Kalian kira memilih itu mudah?
kalau misalnya tiba2 sang anak merasa pilihannya salah untuk mengikuti salah satu, maka yang terjadi adalah sang anak mungkin akan merasa tidak percaya diri dan menjadi takut mengambil keputusan. hasilnya bisa berbeda2 namun penyebabnya tetap sama, bagaimanapun sang anak tidak ingin orangtuanya ketika berpisah menjadi bermusuhan. Akan lebih baik ketika orangtua berpisah, sang anak dibimbing agar kehidupan serta pikirannya tidak terbebani oleh perpisahan kedua orangtuanya karena memang itu bukanlah hal yang perlu untuk dipikirkan saat ini. Lebih jauh lagi, paling tidak ketika memutuskan berpisah orang tua harus membuat suatu komitmen untuk mengusahakan yang terbaik bagi anak, karena bagaimanapun ada sebuah keterikatan emosi yang sulit untuk dijelaskan antara anak dengan orang tuanya yang sulit untuk dilepaskan apalagi "dipaksa" untuk dilepaskan
ANAK BUKANLAH PIALA. JANGAN PERLAKUKAN MEREKA UNTUK MENUNJUKKAN PADA DUNIA SIAPA YANG PALING BENAR DIANTARA KALIAN. Apalagi pakai melarang untuk bertemu dengan ayah atau ibunya. Karena, suka atau tidak, anak yang menghadapi perpisahan kedua orangtuanya mungkin akan mengalami suatu gangguan dalam proses tumbuh kembangnya, entah pola pikir ataupun mentalnya. tentu saja ini tidak merujuk pada suatu akibat negatif, tapi karena pada prinsipnya, dalam hal perceraian posisi anak2 kadang2 jadi tidak mudah karena mereka tidak mengerti mana pilihan yang lebih baik? atau apa yang harus mereka lakukan saat itu?

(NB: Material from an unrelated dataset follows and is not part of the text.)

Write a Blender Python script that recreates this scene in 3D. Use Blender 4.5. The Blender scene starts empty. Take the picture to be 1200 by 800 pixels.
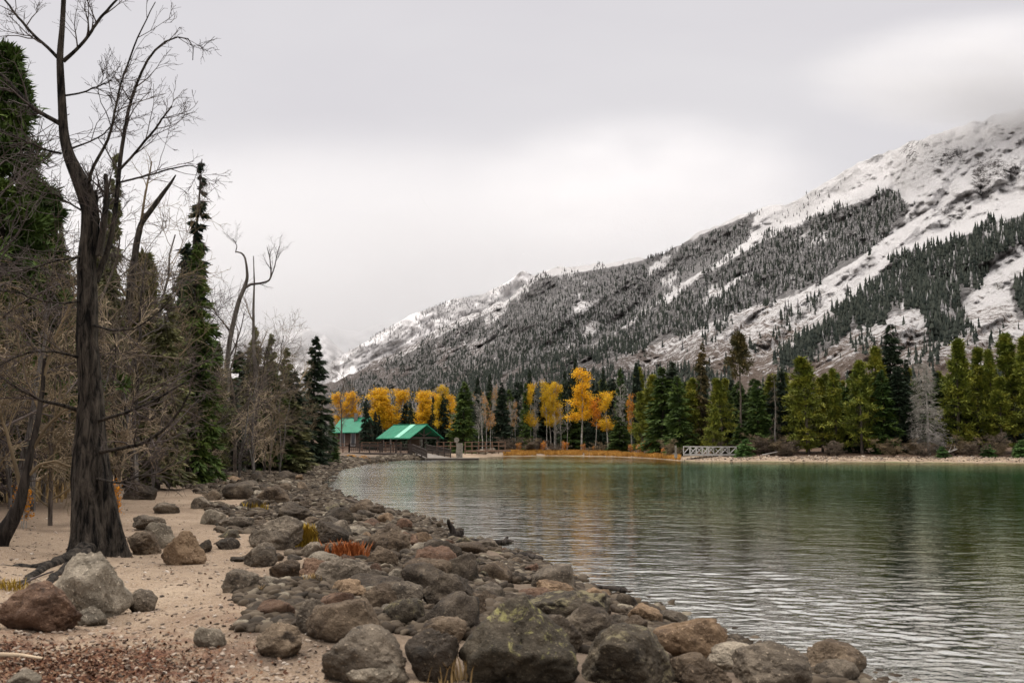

Terlepas dari apakah nantinya sang anak lebih bahagia atau proses tumbuh kembangnya menuju ke arah positif, hal itu akan bisa diketahui lebih cepat jika kedua orangtuanya sepakat atau memiliki komitmen untuk mengusahakan yang terbaik bagi tumbuh kembang anak. Konkritnya, kalau misalnya memang ibunya yang lebih mampu secara finansial dan ayahnya yang memang secara emosional lebih dekat dengan anak2, ya biarkan seperti itu, tapi jangan menghalangi anak2 untuk bertemu dengan ayah atau ibunya.
Dalam kebanyakan kasus, yang menonjol dalam hal siapa yang lebih pantas untuk mengasuh anak adalah soal ego masing2, bagaimanapun tidak ada yang sempurna, tapi menurut saya, laki2 dan perempuan ketika disatukan dalam pernikahan memang untuk saling melengkapi. Tentu saja ketika menjalani sebuah tanggung jawab yang memang harus dilakukan secara bersama dengan keadaan terpisah diperlukan tenaga yang lebih bukan?